Unintended outcome: renewables push back natural gas

This outcome is partly intentional and partly unintentional. The unintentional part is that renewables are making investments in natural gas turbines unattractive by replacing the medium load, meaning that natural gas turbines do not run for as many hours a year. Essentially, Germany needs to have a dispatchable installed capacity at the level of its peak demand for the year, which is currently around 80 gigawatts and occurs on winter evenings – when the sun does not shine. A large part of that 80 gigawatts therefore needs to be built as dispatchable gas turbines.
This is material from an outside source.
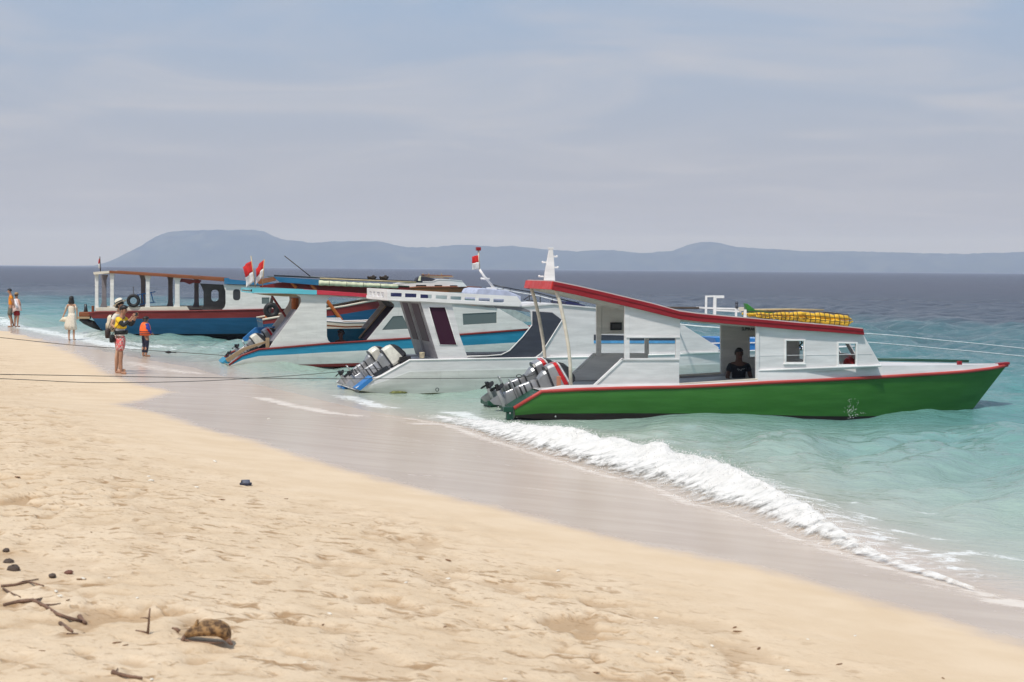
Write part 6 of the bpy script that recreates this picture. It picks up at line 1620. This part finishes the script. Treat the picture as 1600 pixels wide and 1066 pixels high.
for s_ in (-1, 1):
    mb = MB(); mb.tube([Vector((s_ * .09, -.04, .15)), Vector((s_ * .11, -.12, .24)), Vector((s_ * .11, -.26, .18)), Vector((s_ * .11, -.29, .0)), Vector((s_ * .10, -.08, -.16))], .012, 5); mb.build('strap', M['cord'], bp, smooth=True)
bag('dark brown pouch hanging beside the cream backpack', 'pouch_bag', (-.19, .20, 1.05), (.17, .13, .24), plain('dark brown leather', (.035, .022, .020), .6), r2, [(-.19, .20, 1.04), (-.17, .12, 1.25), (-.08, .05, 1.44)])
# --- child in life vest
f = ground(227, 557)
r3, J3 = person('child in orange life vest and dark leggings standing in the shallows', f, height(493, 557, f), 130, SK['tan'],
               {'head': (0, -.03, 1.60), 'jaw': (0, -.035, 1.53), 'crown': (0, -.02, 1.67), 'elbowL': (.22, -.05, 1.12), 'wristL': (.16, -.18, 1.02), 'palmL': (.13, -.22, 1.0), 'elbowR': (-.22, -.03, 1.12), 'wristR': (-.18, -.14, .98), 'palmR': (-.16, -.18, .96)}, 1.12)
r3.scale = (r3.scale[0] * 1.25, r3.scale[1] * 1.25, r3.scale[2])
shirt('blue_shirt', r3, J3, plain('blue shirt', (.02, .05, .30), .8), 1.08, True, True); shorts('leggings', r3, J3, plain('navy leggings', (.014, .016, .035), .8), 1.8, 1.05); hair(r3, J3, .05, 1.15); face(r3, J3, SK['tan'])
orr = plain('orange vest foam', (.85, .13, .02), .6)
rg = [oval(0, 0, .90, .205, .17, 24), oval(0, 0, .98, .215, .185, 24), oval(0, 0, 1.15, .21, .185, 24), oval(0, 0, 1.30, .19, .165, 24), oval(0, 0, 1.40, .15, .13, 24), oval(0, 0, 1.46, .09, .085, 24)]
vest = cloth_loft('life_vest', r3, rg, orr, False, .03)
for z_ in (.965, 1.05): 
    mb = MB(); mb.loft([oval(0, 0, z_, .222, .195, 24), oval(0, 0, z_ + .028, .222, .196, 24)], cap=False); mb.build('belt', plain('navy webbing', (.02, .02, .05), .7), vest, smooth=True)
mb = MB(); mb.ball((-.195, .02, 1.24), .055, 10, 8, (.6, 1, 1.6)); mb.build('armhole_shirt', plain('blue shirt side', (.02, .05, .30), .8), r3, smooth=True)

# --- boatman inside the green boat
bc = A.P(1151, 598, 1.35)
loc = A.world(Vector((bc.x, 1.25, bc.z - .68)))
sit = {'pelvis': (0, 0, .62), 'waist': (0, 0, .76), 'chest': (0, 0, .93), 'upper': (0, .0, 1.05), 'neck': (0, 0, 1.13), 'jaw': (0, -.02, 1.21), 'head': (0, -.01, 1.28), 'crown': (0, .0, 1.34)}
for q, s_ in (('L', 1), ('R', -1)):
    sit.update({'shoulder' + q: (.17 * s_, 0, 1.05), 'elbow' + q: (.24 * s_, -.03, .80), 'wrist' + q: (.16 * s_, -.24, .66), 'palm' + q: (.13 * s_, -.30, .65), 'hip' + q: (.09 * s_, -.02, .60), 'knee' + q: (.14 * s_, -.42, .60), 'calf' + q: (.14 * s_, -.44, .42), 'ankle' + q: (.13 * s_, -.42, .12), 'heel' + q: (.13 * s_, -.41, .08), 'toe' + q: (.14 * s_, -.57, .06)})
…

This option is generally considered the best technically as it requires no additional infrastructure and would allow electricity to be stored seasonally. German researchers have estimated that the storage capacity in the country's current natural gas lines can contain enough gas to meet the country's power demands for four months.

Though this option seems the best in terms of technology, it faces a financial challenge: wholesale power prices are now so low on the power exchange that investments in additional generating capacity would not be profitable. Not only are Germany's four biggest power firms abandoning plans to set up new gas turbines; there have also been rumors that some of the existing turbines might be taken off-line because they are no longer running for enough hours per year. However, in 2016, the profitability of gas turbines improved somewhat, so a renaissance of power from natural gas may yet be coming.

While this outcome was predictable, the situation has come about much faster than most proponents of renewables expected, especially in light of the extremely fast growth of photovoltaics from 2010 to 2012, when 7.5 gigawatts were installed annually. If the German PV market had continued to grow at the level of those three years (in 2014, only 1.9 gigawatts was installed; in 2015, only 1.4 gigawatts), the country would eventually have had more than 150 percent of peak demand in the summer, when demand peaks at between 60 and 70 gigawatts during the week and as little as 50 gigawatts of the weekend. One German researcher’s "dental chart" shows what the effect would be if "only" 70 gigawatts of PV is installed by 2020 (keep in mind that the government's official target is 52 gigawatts by 2020).

This chart has no baseload power at all; the gray area now represents medium and peak load. Clearly, Germany will need a fleet of very flexible, dispatchable power generators that can ramp up every day from around ten gigawatts to 50 gigawatts or more within just a few hours. The country does not have this much flexible generating capacity at present, and all current plans for new power plants are now in question given the new market conditions of lower wholesale prices. From 2010 to 2016, wholesale power prices on the German power exchange fell by roughly half. One main reason is the rise of solar power in particular: because most of it is generated around noon-time, demand for peak power at midday has been greatly offset.

One possible remedy currently being discussed is capacity payments. Here, owners of quickly dispatchable generators would be paid not only by the kilowatt-hour generated, but also by the kilowatt kept on standby. In 2015, the German government resolved to keep the capacity payments small by increasing the “winter reserve” from 2.5 to 4.0 gigawatts, but that volume rose to 10.4 gigawatts for the winter of 2017/18. Germany has more than 100 gigawatts of dispatchable generation capacity.